Castille talks about chasing his dream
Published 12:17 am Saturday, August 29, 2009
Former University of Alabama and NFL standout Jeremiah Castille came to Linden High School on Wednesday, but he didn’t come to encourage the Patriot football team or to sign autographs. He came to deliver a shot of faith through a single word: D.R.E.A.M.
He used a mnemonic device so they can remember how to follow their dreams: “Desire, Reality, Excellence, Attitude, Motivation.”
“You were designed and created for accomplishments,” he told them.
Castille – who pulled down an interception in Super Bowl XXII for the Denver Broncos from Super Bowl MVP Doug Williams, was named the team Most Valuable Player in Alabama coach Paul “Bear” Bryant’s final game and was a college All-American – told Linden students that he once sat where they were.
The son of alcoholic and drug-addicted parents, Castille told the students that the odds of his life being similar were very good. His older siblings had already begun going down the path of drugs and alcohol, his sisters getting pregnant before they graduated high school and his brothers landing in jail. It seemed that Castille’s life story had been written before he had a chance.
However, Castille was determined to alter that story and make his own fate, rather than relive that of his parents and the expectation that life seemed to have for him. He trained hard to be an outstanding football player at his high school in Phenix City, knowing that a football scholarship would be his ticket to college, and that a college degree would be his ticket to a different future.
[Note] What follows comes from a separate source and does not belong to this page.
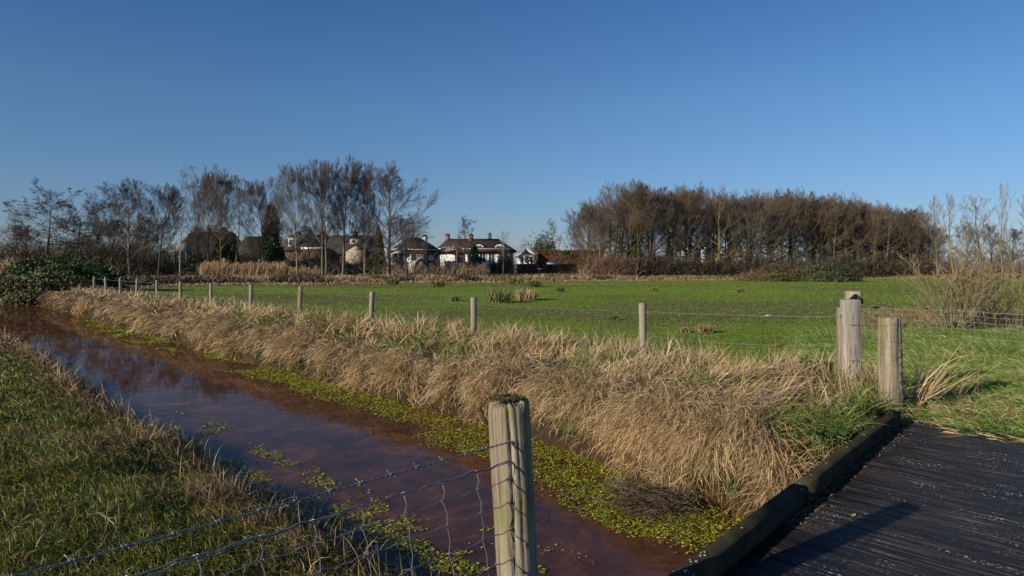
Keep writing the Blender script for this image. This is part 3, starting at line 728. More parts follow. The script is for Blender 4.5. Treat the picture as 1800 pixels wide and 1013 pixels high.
# near post with its sheep netting and barbed strand
P0 = np.array([-.004, 2.45]); FD = np.array([-.66, -.75]); FD /= np.linalg.norm(FD)
g0 = float(hz(P0[0], P0[1]))
near = empty('netting_fence', (0, 0, 0), 0, 'sheep netting and barbed wire on a mossy topped round post beside the bridge', 'fence')
ph = .940 - g0
pb = post_mesh(.070, ph, 3, 96, 60, 17, .10, .10, waist=.03)
npost = pb.build('post', M_post, near, smooth=True); npost.location = (P0[0] + .03, P0[1] - .005, g0)
# lean: the foot stands a little to the right
npost.rotation_euler = (R(.5), R(-3.2), R(0)); npost.location = (P0[0] + .062, P0[1], g0)
TOPX = P0[0] + .062 - math.tan(R(3.2)) * ph
def postc(z): return np.array([P0[0] + .062 - math.tan(R(3.2)) * (z - g0), P0[1]])
mm = MB(); nb = 2600
a = rng.uniform(0, 2 * pi, nb); rr_ = .062 * np.sqrt(rng.uniform(0, 1, nb)); tp = postc(.95)
patch = fbm(np.cos(a) * rr_ * 45 + 9, np.sin(a) * rr_ * 45, 7) > .40; a, rr_ = a[patch], rr_[patch]; nb = len(a)
pos = np.stack([tp[0] + np.cos(a) * rr_, tp[1] + np.sin(a) * rr_, .95 + .008 * rng.uniform(0, 1, nb)], -1)
blades(mm, pos, rng.uniform(.003, .006, nb), .0042, rng.uniform(0, 6.28, nb), .7, .0, pick(np.array([(.07, .085, .03), (.11, .11, .05), (.16, .15, .10), (.05, .055, .025)]), nb), 2)
mo = mm.build('moss', M_moss, near, color=True); mo['kind'] = 'stuff'; mo['label'] = 'dark moss cushion on the sawn post top'
mm = MB(); nb = 700; zc = rng.normal(.845, .022, nb); a = rng.normal(-.72, .13, nb); pc = np.array([postc(z) for z in zc])
pos = np.stack([pc[:, 0] + np.cos(a) * .066, pc[:, 1] + np.sin(a) * .066, zc], -1)
blades(mm, pos, .006, .004, a, .4, -.5, pick(np.array([(.20, .34, .02), (.28, .42, .03)]), nb), 2)
mo = mm.build('moss', M_moss, near, color=True); mo['kind'] = 'stuff'; mo['label'] = 'bright green moss patch on the shaded side of the post'
def fl(d, z): q = np.array([P0[0], P0[1] - .078]) + FD * d; return np.array([q[0], q[1], z])
def twist_wire(mb, a, b, r=.0017, pitch=.03, amp=.0017, sag=.006, strands=2, n=None):
    a = np.array(a); b = np.array(b); L = np.linalg.norm(b - a); n = n or int(L / .006); f = np.linspace(0, 1, n)
    base = a[None] * (1 - f[:, None]) + b[None] * f[:, None]; base[:, 2] -= sag * 4 * f * (1 - f)
    d = (b - a) / L; sd = np.cross(d, (0, 0, 1)); sd /= np.linalg.norm(sd); up = np.cross(sd, d)
    for k in range(strands):
        ph_ = f * L / pitch * 2 * pi + k * 2 * pi / strands
        mb.tube(base + amp * (np.cos(ph_)[:, None] * sd + np.sin(ph_)[:, None] * up), r, 5)
    return base
FL = 2.6
mb = MB(); bs_ = twist_wire(mb, fl(-.03, .822), fl(FL, .845), .0015, .045, .0019, .008)
bw = mb.build('barbed_wire', M_wire, near)
for k in range(25):
    d = .045 + k * .098; f = d / FL; c = bs_[int(f * (len(bs_) - 1))]
    m2 = MB()
    for s_ in (0, 1):
        ang = rng.uniform(-.7, .7) + s_ * 1.4; th = np.linspace(0, 2 * pi * 1.4, 12)
        dv = np.array([FD[0], FD[1], 0]); sd = np.array([-FD[1], FD[0], 0])
        coil = c[None] + dv * (np.linspace(-.004, .004, 12)[:, None] + s_ * .003) + .0045 * (np.cos(th)[:, None] * sd + np.sin(th)[:, None] * np.array([0, 0, 1]))
        tip1 = coil[-1] + np.array([dv[0] * .008 * (1 - 2 * s_), dv[1] * .008 * (1 - 2 * s_), .013 * math.cos(ang)]) + sd * .010 * math.sin(ang)
        tip0 = coil[0] - np.array([0, 0, .009]) * math.cos(ang + 1) + sd * .010 * math.sin(ang + 1.5)
        m2.tube(np.vstack([tip0, coil, tip1]), .0012, 4)
    o = m2.build('barb', M_wire, bw)
ZR = [.757, .697, .620, .530, .430, .320, .200, .080]
for k, z in enumerate(ZR):
    mb = MB(); n = 260; d = np.linspace(-.03, FL, n)
    crimp = .0035 * np.sin(d / .15 * 2 * pi + k) + .0015 * np.sin(d / .06 * 2 * pi)
    slope = .004 * d
    pts = np.array([fl(dd, z + slope_ + c_) for dd, slope_, c_ in zip(d, slope, crimp)])
    mb.tube(pts, .0020 if k == 0 else .0017, 5)
    if k == 0:
        pts2 = pts.copy(); pts2[:, 2] += -.006 + .006 * np.sin(d * 3.2); mb.tube(pts2, .0017, 5)
    mb.build('line_wire', M_wire, near)
ds = [-.0 + .02 + .148 * k for k in range(17)]
for d in ds:
    zz = np.array(ZR); pts = []
    for j, z in enumerate(zz):
        lean = -(.757 - z) * .16 * (1 if d > .1 else .45)
        q = fl(d + lean, z + .004 * d); q = q + np.array([-FD[1], FD[0], 0]) * .004 * (1 if j % 2 else -1) * -1
        pts.append(q)
        if j < len(zz) - 1:
            q2 = fl(d + lean - .01, (z + zz[j + 1]) / 2); pts.append(q2 + np.array([-FD[1], FD[0], 0]) * .006)
    mb = MB(); mb.tube(np.array(pts), .0015, 5)
    stay = mb.build('stay_wire', M_wire, near)
    for j, z in enumerate(zz):
        lean = -(.757 - z) * .16 * (1 if d > .1 else .45); c = fl(d + lean, z + .004 * d)
        th = np.linspace(0, 2 * pi * 1.6, 10); dv = np.array([FD[0], FD[1], 0]); sd = np.array([-FD[1], FD[0], 0])
        m2 = MB(); m2.tube(c[None] + dv * np.linspace(-.006, .006, 10)[:, None] + .0036 * (np.cos(th)[:, None] * sd + np.sin(th)[:, None] * np.array([0, 0, 1])), .0016, 4)
        m2.build('knot', M_wire, stay)
# wraps round the post
def wrap(z, z2, a0, a1, r=.0015, parent=near, cfun=postc, rad=.072, dbl=True, tail=None):
    mb = MB(); a = np.linspace(a0, a1, 50); z_ = np.linspace(z, z2, 50)
    for k in range(2 if dbl else 1):
        pts = np.array([[cfun(zz)[0] + cos(aa) * (rad + .0015 * sin(aa * 14 + k * pi)), cfun(zz)[1] + sin(aa) * (rad + .0015 * cos(aa * 14 + k * pi)), zz + .0018 * sin(aa * 14 + k * pi)] for aa, zz in zip(a, z_)])
        if tail is not None: pts = np.vstack([pts, tail(pts[-1])])
        mb.tube(pts, r, 5)
    return mb.build('wire_wrap', M_wire, parent)
wrap(.818, .868, -2.45, .4); wrap(.895, .842, -pi - .1, -.85, dbl=False); wrap(.750, .800, -2.5, .4); wrap(.778, .735, -pi, -.9, dbl=False)
for k, z in enumerate(ZR[1:6]): wrap(z - .004, z + .035, -2.4, .3, dbl=False)
wrap(.45, .50, -2.4, .5); wrap(.42, .47, -2.4, .5)
curl = lambda p: np.array([p + np.array([.02 + .03 * sin(q), .0, .03 * (1 - cos(q)) - .02]) for q in np.linspace(.2, 4.5, 16)])
wrap(.60, .62, -1.2, .1, dbl=False, tail=curl); wrap(.52, .53, -1.2, .1, dbl=False, tail=curl)
# a second post behind the camera's left carries the far end
q = P0 + FD * 2.66; gz_ = float(hz(q[0], q[1]))
o = post_mesh(.06, .93 - gz_, 11, 24, 14).build('post', M_post, near, smooth=True, loc=(q[0], q[1], gz_))

# ------------------------------------------------------------------ far bank: round corner post, gate posts, field fence
cx, cy = 3.66, 6.86; cg = float(hz(cx, cy))
corner = empty('corner_post', (cx, cy, cg), 0, 'stout round weathered post wrapped in netting wire at the far end of the kerb', 'post')
post_mesh(.106, .928 - cg, 5, 56, 40, 13, .09, .06).build('shaft', M_post, corner, smooth=True).rotation_euler = (0, R(-1.5), 0)
mb = MB()
for k, z in enumerate([.86, .70, .64, .57, .49, .40, .31, .22]):
    a = np.linspace(-2.9, .6, 40); zz = z - cg
    pts = np.c_[np.cos(a) * .113 - math.tan(R(1.5)) * zz, np.sin(a) * .113, zz + .008 * np.sin(a * 3 + k)]
    w_ = MB(); w_.tube(pts, .0022, 5); w_.build('wire_wrap', M_wire, corner)
    if k > 1 or k == 1:
        w_ = MB(); a = -1.35 + .12 * math.sin(k * 2.1)
        pts = np.array([[cos(a + .25 * sin(q * 3)) * .118 - math.tan(R(1.5)) * (zz - q * .075), sin(a + .25 * sin(q * 3)) * .118, zz - q * .075] for q in np.linspace(0, 1, 10)])
        w_.tube(pts, .0024, 5); w_.build('stay_wire', M_wire, corner)
w_ = MB(); w_.tube([(0, 0, .92 - cg), (.002, 0, .97 - cg)], .004, 6); w_.build('nail', M_post_far, corner)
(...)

“I can stand before you today because I had a dream,” Castille told the Linden students. “I wanted to play for the University of Alabama. My friends told me I was too small, but I didn’t listen to them. I got there, and I played in my freshman year and started in my sophomore, junior and senior years.”
When he was drafted into the NFL, the first thing Castille did was buy his mother a house.
“If you call my mother today and say, ‘Ms. Castille, how old are you?’ she’ll say, ‘I’m 25,’” he said. “She says that because she’s been sober for 25 years.”
After his program, Castille talked about what he wanted the students to take with them.
“The most important thing is that they have a dream,” he said. “A dream for their life; they can see through the veils of the future doing what they’re passionate about – and succeeding. My circumstances motivated me to have a dream; I found a reason. They’ve got greatness in them.
“The thing that turned it around for me was, at 13, coming into a relationship with the Lord, coming to believe that Jesus was my personal savior, in a little Baptist church in Phenix City, down the street from my house. When that happened, it really gave me the power to overcome the adversarial circumstances that were in my life. It was refuge for me; it was a place of strength. I can remember starting to go to church and having a Sunday school teacher tell me to obey my parents, and I started doing that. It just made a difference in my life.”
Happily married for 27 years, the father of six children, achieving his dream to play for the University of Alabama and taking that dream a step further to play not just in the NFL but in the Super Bowl, Jeremiah Castille has had a successful life. That life began with the odds against him, like many students in our area, but by following his dream and believing in himself, he was able to make his dream come true.
His message to the students of today is that they can achieve their dreams through work, faith and determination.